Sorry for reviving this thread, here is a picture I "bumped" into today:
Structural damage after hitting a wall at 40 mph. Mini on the left, Ford F-150 on the right
It's evident that the Mini cabin on the left has taken better the impact and offers better "survivability" or whatever you call it.
This is NOT what you get when a Ford F150 crashes into a Mini, but what happens when both cars hit a stationary object, which are two very different propositions.
On the first event, that is, both cars crashing into each other, the Mini adsorbs more energy and the relative stiffness of the parts of both cars goes against the Mini.
On the second event, hitting an stationary object, the extra-weight of the Ford plays against it. Notice that this extra weight is what makes you feel safer, in the first place, when you buy an SUV.
Heaven helps you if all this chassis you bought for your safety suddenly hits you in the back.
The difference you see between both designs, then, is in part due to the effect that makes a beetle to survive a fall while you might not make it.
Even taking that into account, I bet that, also in part, there is a difference in the "crash efficiency" of both designs.
It makes me think that, even if the Nano has a really short nose, Mr.
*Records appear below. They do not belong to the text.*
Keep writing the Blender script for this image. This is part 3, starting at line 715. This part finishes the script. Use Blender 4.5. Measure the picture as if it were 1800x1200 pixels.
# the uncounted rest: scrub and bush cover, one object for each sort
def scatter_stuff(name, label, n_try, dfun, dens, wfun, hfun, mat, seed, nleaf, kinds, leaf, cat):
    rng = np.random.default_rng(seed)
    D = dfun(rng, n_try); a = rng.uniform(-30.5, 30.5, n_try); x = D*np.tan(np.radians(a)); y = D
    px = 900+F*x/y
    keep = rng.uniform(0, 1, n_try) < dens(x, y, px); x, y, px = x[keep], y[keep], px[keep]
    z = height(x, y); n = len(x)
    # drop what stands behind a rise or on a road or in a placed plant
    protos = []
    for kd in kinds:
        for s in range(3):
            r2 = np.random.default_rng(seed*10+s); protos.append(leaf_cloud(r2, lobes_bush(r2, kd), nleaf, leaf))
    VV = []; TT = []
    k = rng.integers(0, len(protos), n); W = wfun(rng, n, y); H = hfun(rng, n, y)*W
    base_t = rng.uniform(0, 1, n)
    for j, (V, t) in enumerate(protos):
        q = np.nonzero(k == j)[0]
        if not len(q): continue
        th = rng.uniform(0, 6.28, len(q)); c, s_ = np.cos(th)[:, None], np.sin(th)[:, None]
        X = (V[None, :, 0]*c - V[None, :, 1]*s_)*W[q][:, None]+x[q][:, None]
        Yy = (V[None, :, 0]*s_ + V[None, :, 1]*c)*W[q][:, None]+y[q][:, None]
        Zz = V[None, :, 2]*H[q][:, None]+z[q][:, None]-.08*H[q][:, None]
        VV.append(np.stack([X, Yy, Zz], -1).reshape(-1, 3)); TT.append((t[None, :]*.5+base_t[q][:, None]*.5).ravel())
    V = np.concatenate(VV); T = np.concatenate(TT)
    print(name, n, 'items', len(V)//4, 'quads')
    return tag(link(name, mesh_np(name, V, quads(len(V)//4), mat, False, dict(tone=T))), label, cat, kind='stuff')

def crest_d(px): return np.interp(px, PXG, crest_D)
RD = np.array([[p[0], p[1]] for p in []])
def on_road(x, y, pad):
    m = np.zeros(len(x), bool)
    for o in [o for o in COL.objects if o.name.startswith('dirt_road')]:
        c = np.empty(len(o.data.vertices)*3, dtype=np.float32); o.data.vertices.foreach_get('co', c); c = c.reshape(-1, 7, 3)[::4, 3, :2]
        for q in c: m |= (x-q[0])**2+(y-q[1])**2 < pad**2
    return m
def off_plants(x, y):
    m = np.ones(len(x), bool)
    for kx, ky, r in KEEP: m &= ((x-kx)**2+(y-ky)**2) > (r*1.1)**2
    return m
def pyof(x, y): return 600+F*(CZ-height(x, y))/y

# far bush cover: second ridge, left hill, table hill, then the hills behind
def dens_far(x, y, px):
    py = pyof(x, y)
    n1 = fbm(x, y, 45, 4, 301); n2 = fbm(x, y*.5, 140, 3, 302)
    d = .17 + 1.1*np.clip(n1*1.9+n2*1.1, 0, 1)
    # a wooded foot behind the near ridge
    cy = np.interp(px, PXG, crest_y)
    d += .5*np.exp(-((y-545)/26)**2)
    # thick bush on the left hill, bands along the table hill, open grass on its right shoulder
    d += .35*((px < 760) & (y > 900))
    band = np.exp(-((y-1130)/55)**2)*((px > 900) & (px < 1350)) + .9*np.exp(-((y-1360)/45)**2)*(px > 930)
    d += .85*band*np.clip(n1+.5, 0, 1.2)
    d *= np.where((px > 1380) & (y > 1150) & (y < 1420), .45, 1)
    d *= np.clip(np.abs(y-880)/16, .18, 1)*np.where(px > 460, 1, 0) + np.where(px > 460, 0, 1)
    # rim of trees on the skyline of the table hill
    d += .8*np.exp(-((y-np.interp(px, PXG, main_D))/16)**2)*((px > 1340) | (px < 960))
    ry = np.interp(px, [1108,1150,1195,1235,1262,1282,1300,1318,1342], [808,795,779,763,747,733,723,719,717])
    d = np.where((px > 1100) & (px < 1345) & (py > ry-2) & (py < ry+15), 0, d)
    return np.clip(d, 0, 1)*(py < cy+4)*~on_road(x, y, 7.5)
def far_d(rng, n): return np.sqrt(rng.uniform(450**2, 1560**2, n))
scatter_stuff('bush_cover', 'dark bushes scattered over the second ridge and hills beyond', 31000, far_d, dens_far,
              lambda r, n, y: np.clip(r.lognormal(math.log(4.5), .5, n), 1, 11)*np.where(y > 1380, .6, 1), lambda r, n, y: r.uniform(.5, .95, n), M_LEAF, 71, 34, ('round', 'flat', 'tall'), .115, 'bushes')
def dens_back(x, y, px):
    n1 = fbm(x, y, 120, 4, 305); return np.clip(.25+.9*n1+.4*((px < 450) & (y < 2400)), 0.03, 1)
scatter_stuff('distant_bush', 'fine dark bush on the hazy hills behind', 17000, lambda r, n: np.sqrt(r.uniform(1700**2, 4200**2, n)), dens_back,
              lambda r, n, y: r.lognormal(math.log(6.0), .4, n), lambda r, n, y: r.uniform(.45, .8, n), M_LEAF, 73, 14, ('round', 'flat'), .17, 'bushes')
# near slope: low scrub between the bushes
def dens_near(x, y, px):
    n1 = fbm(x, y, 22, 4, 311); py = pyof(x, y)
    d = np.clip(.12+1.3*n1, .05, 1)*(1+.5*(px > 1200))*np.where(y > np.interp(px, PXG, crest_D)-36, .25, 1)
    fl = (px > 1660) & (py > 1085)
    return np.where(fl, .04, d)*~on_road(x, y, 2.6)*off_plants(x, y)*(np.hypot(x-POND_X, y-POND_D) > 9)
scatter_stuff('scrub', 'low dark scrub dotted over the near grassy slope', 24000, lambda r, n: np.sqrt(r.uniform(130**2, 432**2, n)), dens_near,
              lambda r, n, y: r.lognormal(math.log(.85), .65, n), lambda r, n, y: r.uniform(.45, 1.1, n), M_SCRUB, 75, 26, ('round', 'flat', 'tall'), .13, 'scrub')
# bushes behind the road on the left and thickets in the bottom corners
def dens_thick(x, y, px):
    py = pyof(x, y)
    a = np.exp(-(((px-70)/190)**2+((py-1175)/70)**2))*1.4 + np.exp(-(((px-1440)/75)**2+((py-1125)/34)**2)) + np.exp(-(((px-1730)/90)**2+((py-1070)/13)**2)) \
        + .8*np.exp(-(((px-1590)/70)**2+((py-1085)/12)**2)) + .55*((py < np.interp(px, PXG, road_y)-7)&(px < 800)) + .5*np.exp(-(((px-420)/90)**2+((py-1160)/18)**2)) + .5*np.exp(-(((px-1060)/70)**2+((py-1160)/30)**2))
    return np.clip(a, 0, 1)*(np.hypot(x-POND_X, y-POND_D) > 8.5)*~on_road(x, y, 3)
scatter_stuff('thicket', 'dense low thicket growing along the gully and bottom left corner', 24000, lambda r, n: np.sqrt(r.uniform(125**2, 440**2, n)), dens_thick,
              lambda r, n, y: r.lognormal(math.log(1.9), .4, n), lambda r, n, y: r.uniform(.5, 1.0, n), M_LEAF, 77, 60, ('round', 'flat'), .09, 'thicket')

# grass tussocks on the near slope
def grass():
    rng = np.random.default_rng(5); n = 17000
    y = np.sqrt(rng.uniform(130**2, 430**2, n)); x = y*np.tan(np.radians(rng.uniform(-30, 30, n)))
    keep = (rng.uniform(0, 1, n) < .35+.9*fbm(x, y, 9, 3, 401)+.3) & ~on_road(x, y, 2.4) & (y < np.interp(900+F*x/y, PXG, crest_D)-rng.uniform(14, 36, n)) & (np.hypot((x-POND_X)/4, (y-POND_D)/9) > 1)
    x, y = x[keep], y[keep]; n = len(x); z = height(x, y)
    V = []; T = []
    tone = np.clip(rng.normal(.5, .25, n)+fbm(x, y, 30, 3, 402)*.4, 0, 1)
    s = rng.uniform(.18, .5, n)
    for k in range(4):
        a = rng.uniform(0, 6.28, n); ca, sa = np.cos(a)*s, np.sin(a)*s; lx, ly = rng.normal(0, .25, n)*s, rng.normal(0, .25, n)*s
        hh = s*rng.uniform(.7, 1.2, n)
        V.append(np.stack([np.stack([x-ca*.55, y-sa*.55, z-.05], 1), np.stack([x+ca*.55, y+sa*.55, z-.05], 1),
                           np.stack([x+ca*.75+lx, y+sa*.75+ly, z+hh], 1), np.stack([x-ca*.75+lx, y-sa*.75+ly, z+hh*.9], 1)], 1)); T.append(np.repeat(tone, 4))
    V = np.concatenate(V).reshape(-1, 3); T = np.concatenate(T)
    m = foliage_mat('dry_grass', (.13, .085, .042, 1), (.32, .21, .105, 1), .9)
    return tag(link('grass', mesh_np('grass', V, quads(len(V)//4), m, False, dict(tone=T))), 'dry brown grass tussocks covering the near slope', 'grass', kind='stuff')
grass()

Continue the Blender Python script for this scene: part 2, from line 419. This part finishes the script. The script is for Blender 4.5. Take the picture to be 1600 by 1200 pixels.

Tata could be remembered in a better way if he has taken a look at how the Mini was built.
Anyway, there are ways of getting people's money. If you pay attention to this article from the New Yorker, not all are as satisfying as they could be, and perhaps you don't get what you think you get when you pay more for your car:
Ford executives decided to build a luxury version of the Expedition, the Lincoln Navigator. They bolted a new grille on the Expedition, changed a few body panels, added some sound insulation, took a deep breath, and charged forty-five thousand dollars—and soon Navigators were flying out the door nearly as fast as Expeditions. Before long, the Michigan Truck Plant was the most profitable of Ford's fifty-three assembly plants. By the late nineteen-nineties, it had become the most profitable factory of any industry in the world. In 1998, the Michigan Truck Plant grossed eleven billion dollars, almost as much as McDonald's made that year. Profits were $3. 7 billion. Some factory workers, with overtime, were making two hundred thousand dollars a year. The demand for Expeditions and Navigators was so insatiable that even when a blizzard hit the Detroit region in January of 1999—burying the city in snow, paralyzing the airport, and stranding hundreds of cars on the freeway—Ford officials got on their radios and commandeered parts bound for other factories so that the Michigan Truck Plant assembly line wouldn't slow for a moment. The factory that had begun as just another assembly plant had become the company's crown jewel.